[PROBLEM DESCRIPTION]: Hand back each line, unchanged, from the top down to the line where "COL = S.collection" sits.

[SUPPLIED INFORMATION]:
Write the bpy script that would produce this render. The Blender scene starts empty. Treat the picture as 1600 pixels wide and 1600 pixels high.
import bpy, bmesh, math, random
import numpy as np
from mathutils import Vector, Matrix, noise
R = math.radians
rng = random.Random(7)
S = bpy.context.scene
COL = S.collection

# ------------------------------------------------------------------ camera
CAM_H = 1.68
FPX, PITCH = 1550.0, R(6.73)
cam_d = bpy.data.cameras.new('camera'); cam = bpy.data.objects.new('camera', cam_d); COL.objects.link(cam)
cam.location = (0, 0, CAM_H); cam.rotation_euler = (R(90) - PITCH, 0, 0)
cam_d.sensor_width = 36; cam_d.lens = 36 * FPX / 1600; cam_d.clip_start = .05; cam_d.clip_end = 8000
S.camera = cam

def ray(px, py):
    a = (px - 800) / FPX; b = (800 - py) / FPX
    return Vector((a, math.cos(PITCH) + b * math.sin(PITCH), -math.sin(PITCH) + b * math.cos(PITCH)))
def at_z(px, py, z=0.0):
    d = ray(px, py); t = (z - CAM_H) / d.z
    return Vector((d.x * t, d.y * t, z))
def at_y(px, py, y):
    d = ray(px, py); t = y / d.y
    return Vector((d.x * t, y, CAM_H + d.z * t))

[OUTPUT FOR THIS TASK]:
Write the bpy script that would produce this render. The Blender scene starts empty. Treat the picture as 1600 pixels wide and 1600 pixels high.
import bpy, bmesh, math, random
import numpy as np
from mathutils import Vector, Matrix, noise
R = math.radians
rng = random.Random(7)
S = bpy.context.scene
COL = S.collection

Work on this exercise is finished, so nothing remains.